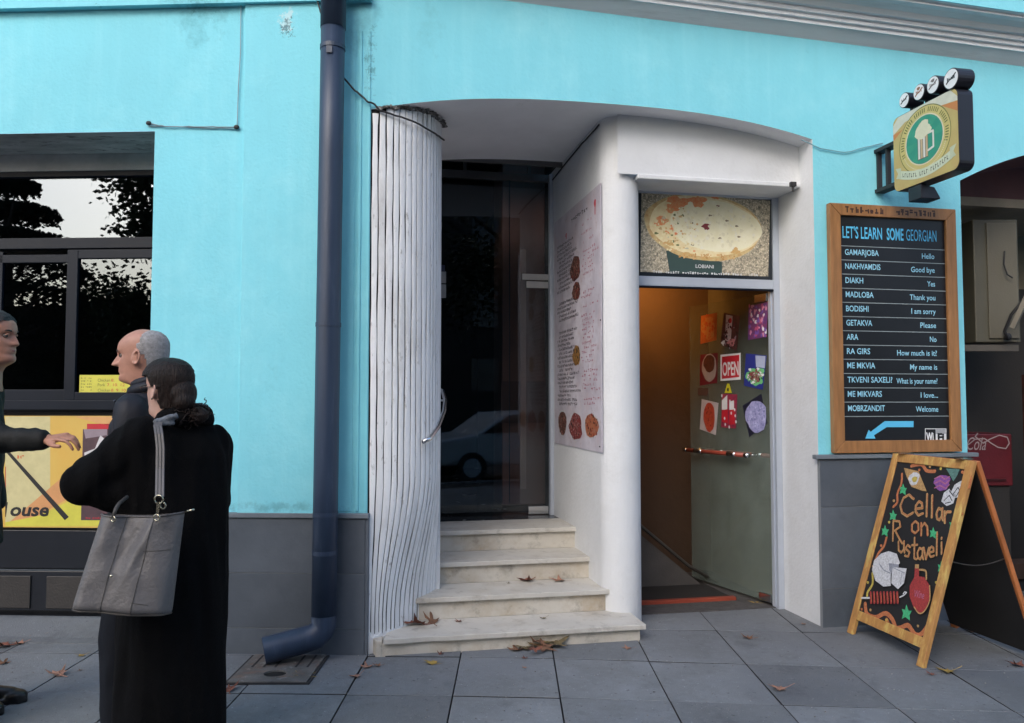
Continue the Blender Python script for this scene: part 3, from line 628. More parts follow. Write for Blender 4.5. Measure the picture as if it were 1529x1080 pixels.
# ============================================================ marble stairs
ST = thing('entrance_stairs', 'four worn cream marble steps rising to the dark glass entrance', 'stairs', F(.9, 0, 0))
def clipL(n):   # left end on the column curve
    if n < RC: return math.sqrt(max(0, RC ** 2 - (RC - n) ** 2))
    return RC
steps = [(-.06, .105, .28, .10, 1.72), (.28, .25, .62, .25, 1.665), (.62, .40, .98, .42, 1.60), (.98, .555, 1.36, .489, 1.60)]
for i, (n, z, nb, ul, ur) in enumerate(steps):
    so_ = MB(); z0 = steps[i - 1][1] if i else -.01
    so_.box(F, (ul + (.0 if i else -.02), n, z0 + (.001 if i else 0)), (ur - .03, n + .03, z - .032)); rs_ = so_.build('step_riser', M_MARBLE2, ST, bevel=.002)
    t = MB(); nbk = nb + .06
    # tread outline with slightly chipped front edge
    fr_ = []; k = 40; rc = random.Random(i + 20); lip = n - .03
    for q in range(k + 1):
        u = ul - .005 + (ur - ul + .005) * q / k
        chip = 0
        if i == 0 and (.22 < u < .42): chip = rc.uniform(0, .012)
        elif rc.random() < .12: chip = rc.uniform(0, .004)
        fr_.append((u, lip + chip))
    nr = max(nbk, .36)
    ol = fr_ + [(ur, lip + .10)] + ([(1.70, .30), (1.70, .42)] if i < 2 else [(ur, nbk)]) + [(max(ul, clipL(nbk)) - .05 if i > 1 else ul + .12, nbk)]
    if i == 0: ol = fr_ + [(ur, .16), (1.73, .25), (1.73, .32), (.26, .32), (.13, .10)]
    if i == 1: ol = fr_ + [(1.70, .33), (1.66, .42), (1.62, .66), (.40, .66), (.27, .36)]
    t.prism([F(u, v, z - .032) for u, v in ol], Z * .032); tr = t.build('step_tread', M_MARBLE, ST, bevel=.004)
b = MB(); b.prism([F(u, v, -.01) for u, v in ((.055, -.062), (.09, -.064), (.10, .03), (.05, .10), (.03, .04))], Z * .10); b.build('broken_corner', M_MARBLE2, ST, bevel=.006)
b = MB(); b.box(F, (.49, 1.425, .50), (1.559, 1.72, .553)); b.build('landing_slab', M_BLACKTILE, ST)
for i in range(3):
    b = MB(); b.box(F, ((.18, .30, .47)[i], steps[i][0] + .04, -.01), (1.58, steps[i + 1][0] + .02, steps[i][1] - .034)); b.build('stair_core', M_MARBLE2, ST)
b = MB(); b.box(F, (.5, 1.02, -.01), (1.558, 1.42, .52)); b.build('stair_core', M_MARBLE2, ST)

# handrail on column
hr = MB(); hp_ = [P(632, 660, 5.02), P(642, 655, 5.06), P(654, 638, 5.2), P(663, 615, 5.38), P(665, 598, 5.5), P(661, 584, 5.62), P(653, 580, 5.68)]
hr.tube(hp_, .014, 10)
for k in (1, 4):
    q = hp_[k]; hr.tube([q, q + Vector((-.07, .05, .0))], .008, 8)
one(hr, 'handrail', M_CHROME, 'short curved chrome handrail fixed to the fluted white column beside the steps', 'handrail', smooth=True)

# ============================================================ shop window in the niche
WN = .45
def wp(px, py): return hit(px, py, L(2, WN, 0), NL)
def ws(px, py=400): p = wp(px, py) - OF; return p.dot(UL)
def wz(py, px=110): return wp(px, py).z
SW = MB(); SW.box(L, (1.358, WN + .03, .02), (6, WN + .12, wz(616))); SWo = SW.build('shop_front_base', mat('dark_tile_base', (.012, .015, .022), .3, var=.2, bump=.02), B)
def wbar(s0, z0, s1, z1, n0=WN - .02, n1=WN + .05, nm='window_frame_bar', m=M_FRAME, par_=None, bevel=.003):
    b = MB(); b.box(L, (min(s0, s1), n0, min(z0, z1)), (max(s0, s1), n1, max(z0, z1))); return b.build(nm, m, par_ or WINo, bevel=bevel)
b = MB(); b.box(L, (1.36, WN - .02, wz(265)), (6, WN + .05, wz(249))); WINo = b.build('shop_window', M_FRAME, B, bevel=.003, label='charcoal framed window with a fixed pane over two sliding panes')
wbar(1.36, wz(372), 6, wz(356)); wbar(1.36, wz(612), 6, wz(598), WN - .06)
wbar(1.36, wz(388), ws(122), wz(375), WN - .045, WN - .0)          # right sash top
wbar(1.36, wz(598), ws(122), wz(586), WN - .045, WN - .0)
wbar(ws(122), wz(598), ws(106), wz(375), WN - .045, WN + .0)
wbar(1.36, wz(375), 1.385, wz(600), WN - .045, WN)
wbar(ws(106), wz(392), ws(-240), wz(380), WN + .0, WN + .04)
wbar(ws(106), wz(598), ws(-240), wz(582), WN + .0, WN + .04)
wbar(ws(4), wz(375), ws(-6), wz(600), WN + .0, WN + .04)
wbar(ws(-240), wz(375), ws(-255), wz(600), WN - .04, WN + .04)
gl_u = glass('reflective_pane', .09, (.25, .27, .3)); gl_l = glass('tinted_pane', .05, (.3, .31, .3))
wbar(1.36, wz(356), 6, wz(265), WN + .01, WN + .016, 'pane', gl_u, bevel=0)
wbar(1.385, wz(586), ws(122), wz(388), WN - .025, WN - .019, 'pane', gl_l, bevel=0)
wbar(ws(104), wz(582), ws(-240), wz(392), WN + .018, WN + .024, 'pane', gl_l, bevel=0)
wbar(ws(-255), wz(598), 6, wz(375), WN + .018, WN + .024, 'pane', gl_l, bevel=0)
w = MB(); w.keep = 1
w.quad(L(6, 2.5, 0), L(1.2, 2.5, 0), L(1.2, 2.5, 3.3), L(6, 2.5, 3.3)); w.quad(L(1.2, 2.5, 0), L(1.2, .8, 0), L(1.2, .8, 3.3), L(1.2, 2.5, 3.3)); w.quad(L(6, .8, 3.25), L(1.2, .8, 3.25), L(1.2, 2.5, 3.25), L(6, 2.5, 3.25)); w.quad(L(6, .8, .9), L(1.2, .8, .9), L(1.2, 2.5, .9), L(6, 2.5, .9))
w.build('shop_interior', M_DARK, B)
b = MB(); b.box(L, (ws(104, 580), WN + .10, wz(596)), (ws(76, 580), WN + .2, wz(568))); b.build('counter_box', mat('dim_box', (.05, .06, .065), .4), B)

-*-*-

GIVEN TASK
From the listing, extract all text exactly as given and drop any picture.

SOLVED EXERCISE
Continue the Blender Python script for this scene: part 3, from line 628. More parts follow. Write for Blender 4.5. Measure the picture as if it were 1529x1080 pixels.
# ============================================================ marble stairs
ST = thing('entrance_stairs', 'four worn cream marble steps rising to the dark glass entrance', 'stairs', F(.9, 0, 0))
def clipL(n):   # left end on the column curve
    if n < RC: return math.sqrt(max(0, RC ** 2 - (RC - n) ** 2))
    return RC
steps = [(-.06, .105, .28, .10, 1.72), (.28, .25, .62, .25, 1.665), (.62, .40, .98, .42, 1.60), (.98, .555, 1.36, .489, 1.60)]
for i, (n, z, nb, ul, ur) in enumerate(steps):
    so_ = MB(); z0 = steps[i - 1][1] if i else -.01
    so_.box(F, (ul + (.0 if i else -.02), n, z0 + (.001 if i else 0)), (ur - .03, n + .03, z - .032)); rs_ = so_.build('step_riser', M_MARBLE2, ST, bevel=.002)
    t = MB(); nbk = nb + .06
    # tread outline with slightly chipped front edge
    fr_ = []; k = 40; rc = random.Random(i + 20); lip = n - .03
    for q in range(k + 1):
        u = ul - .005 + (ur - ul + .005) * q / k
        chip = 0
        if i == 0 and (.22 < u < .42): chip = rc.uniform(0, .012)
        elif rc.random() < .12: chip = rc.uniform(0, .004)
        fr_.append((u, lip + chip))
    nr = max(nbk, .36)
    ol = fr_ + [(ur, lip + .10)] + ([(1.70, .30), (1.70, .42)] if i < 2 else [(ur, nbk)]) + [(max(ul, clipL(nbk)) - .05 if i > 1 else ul + .12, nbk)]
    if i == 0: ol = fr_ + [(ur, .16), (1.73, .25), (1.73, .32), (.26, .32), (.13, .10)]
    if i == 1: ol = fr_ + [(1.70, .33), (1.66, .42), (1.62, .66), (.40, .66), (.27, .36)]
    t.prism([F(u, v, z - .032) for u, v in ol], Z * .032); tr = t.build('step_tread', M_MARBLE, ST, bevel=.004)
b = MB(); b.prism([F(u, v, -.01) for u, v in ((.055, -.062), (.09, -.064), (.10, .03), (.05, .10), (.03, .04))], Z * .10); b.build('broken_corner', M_MARBLE2, ST, bevel=.006)
b = MB(); b.box(F, (.49, 1.425, .50), (1.559, 1.72, .553)); b.build('landing_slab', M_BLACKTILE, ST)
for i in range(3):
    b = MB(); b.box(F, ((.18, .30, .47)[i], steps[i][0] + .04, -.01), (1.58, steps[i + 1][0] + .02, steps[i][1] - .034)); b.build('stair_core', M_MARBLE2, ST)
b = MB(); b.box(F, (.5, 1.02, -.01), (1.558, 1.42, .52)); b.build('stair_core', M_MARBLE2, ST)

# handrail on column
hr = MB(); hp_ = [P(632, 660, 5.02), P(642, 655, 5.06), P(654, 638, 5.2), P(663, 615, 5.38), P(665, 598, 5.5), P(661, 584, 5.62), P(653, 580, 5.68)]
hr.tube(hp_, .014, 10)
for k in (1, 4):
    q = hp_[k]; hr.tube([q, q + Vector((-.07, .05, .0))], .008, 8)
one(hr, 'handrail', M_CHROME, 'short curved chrome handrail fixed to the fluted white column beside the steps', 'handrail', smooth=True)

# ============================================================ shop window in the niche
WN = .45
def wp(px, py): return hit(px, py, L(2, WN, 0), NL)
def ws(px, py=400): p = wp(px, py) - OF; return p.dot(UL)
def wz(py, px=110): return wp(px, py).z
SW = MB(); SW.box(L, (1.358, WN + .03, .02), (6, WN + .12, wz(616))); SWo = SW.build('shop_front_base', mat('dark_tile_base', (.012, .015, .022), .3, var=.2, bump=.02), B)
def wbar(s0, z0, s1, z1, n0=WN - .02, n1=WN + .05, nm='window_frame_bar', m=M_FRAME, par_=None, bevel=.003):
    b = MB(); b.box(L, (min(s0, s1), n0, min(z0, z1)), (max(s0, s1), n1, max(z0, z1))); return b.build(nm, m, par_ or WINo, bevel=bevel)
b = MB(); b.box(L, (1.36, WN - .02, wz(265)), (6, WN + .05, wz(249))); WINo = b.build('shop_window', M_FRAME, B, bevel=.003, label='charcoal framed window with a fixed pane over two sliding panes')
wbar(1.36, wz(372), 6, wz(356)); wbar(1.36, wz(612), 6, wz(598), WN - .06)
wbar(1.36, wz(388), ws(122), wz(375), WN - .045, WN - .0)          # right sash top
wbar(1.36, wz(598), ws(122), wz(586), WN - .045, WN - .0)
wbar(ws(122), wz(598), ws(106), wz(375), WN - .045, WN + .0)
wbar(1.36, wz(375), 1.385, wz(600), WN - .045, WN)
wbar(ws(106), wz(392), ws(-240), wz(380), WN + .0, WN + .04)
wbar(ws(106), wz(598), ws(-240), wz(582), WN + .0, WN + .04)
wbar(ws(4), wz(375), ws(-6), wz(600), WN + .0, WN + .04)
wbar(ws(-240), wz(375), ws(-255), wz(600), WN - .04, WN + .04)
gl_u = glass('reflective_pane', .09, (.25, .27, .3)); gl_l = glass('tinted_pane', .05, (.3, .31, .3))
wbar(1.36, wz(356), 6, wz(265), WN + .01, WN + .016, 'pane', gl_u, bevel=0)
wbar(1.385, wz(586), ws(122), wz(388), WN - .025, WN - .019, 'pane', gl_l, bevel=0)
wbar(ws(104), wz(582), ws(-240), wz(392), WN + .018, WN + .024, 'pane', gl_l, bevel=0)
wbar(ws(-255), wz(598), 6, wz(375), WN + .018, WN + .024, 'pane', gl_l, bevel=0)
w = MB(); w.keep = 1
w.quad(L(6, 2.5, 0), L(1.2, 2.5, 0), L(1.2, 2.5, 3.3), L(6, 2.5, 3.3)); w.quad(L(1.2, 2.5, 0), L(1.2, .8, 0), L(1.2, .8, 3.3), L(1.2, 2.5, 3.3)); w.quad(L(6, .8, 3.25), L(1.2, .8, 3.25), L(1.2, 2.5, 3.25), L(6, 2.5, 3.25)); w.quad(L(6, .8, .9), L(1.2, .8, .9), L(1.2, 2.5, .9), L(6, 2.5, .9))
w.build('shop_interior', M_DARK, B)
b = MB(); b.box(L, (ws(104, 580), WN + .10, wz(596)), (ws(76, 580), WN + .2, wz(568))); b.build('counter_box', mat('dim_box', (.05, .06, .065), .4), B)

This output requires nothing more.